I just talked to Carman Godwin, and apparently the group wants to open a restaurant at the space, with 150 seats and be open at night with a liquor license.
The group has the right to do this in the zoning by exception, but the fear is that there would be late night noise at a building almost completely surrounded by residential apartments.
I can kind of see the point. The building was originally built as a dry cleaners and up until the opening of SNAP fitness has never been open at night in its history.
But that said, their original concept was for a breakfast and lunch diner, which the surrounding neighbors supported.
I can't verify that these are the unvarnished facts, considering the tall tales that were going around over Kickbacks and Mellow Mushroom, but that is the other side.
The location, I think, gives some weight to arguments against a late night live music venue. Perhaps the owners of the Roost could weigh in?
My question would be what exactly is RAP's involvement and why? Looking at the statement above in bold, if we are going to nit pick every development idea why have zoning or exceptions at all. If the plan meets the zoning requirements then let them open.
If it's a zoning "by exception" situation, then it doesn't meet the current zoning requirements. They still need to get an exception. If an exception is needed, the surrounding community's support is critical in getting the exception granted.

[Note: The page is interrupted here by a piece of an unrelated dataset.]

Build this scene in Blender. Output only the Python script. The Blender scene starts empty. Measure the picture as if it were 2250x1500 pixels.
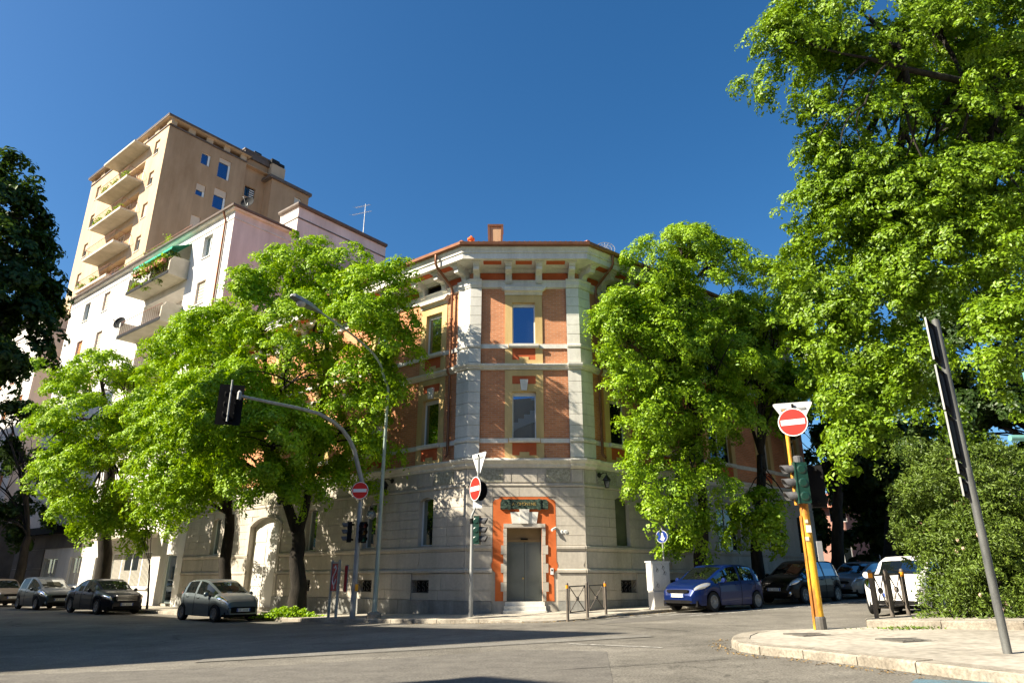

This is where RAP and other impacted community stakeholder's involvement would come into play.
And this is exactly the problem with what RAP is doing... they are kingmaker or dealbreaker merely because they are an "organization"... RAP does not speak FOR the neighborhood... they are not elected representatives... they are a private lobbying group.
Let's do a hypothetical... let's say there are actually just 12 people for Roost and just 12 people against Roost. 12 against speak with some RAP board members and RAP comes out "on record"
advocating against Roost... the 12 people that are for it are never heard from or dismissed as a small segment of the community... after all RAP has spoken on the issue and RAP represents Riverside and Avondale...
See how this works? RAP chooses their battles and if you follow those battles it is quite curious how they go about it. That is if you think these battles are following some uniform guidelines, as if they were an actual municipal department for example, with accountability, oversight and equal access... but when you realize they are really just a private lobbying group, then it all makes sense.
LOL. BTW - nearly all the shops around the neighborhood were some kind of retail operation for many years before ANY of them became restaurants like Biscotti's, Brick, Mojo, etc. so the fact that this defunct laundry would also now be a restaurant is irrelevant.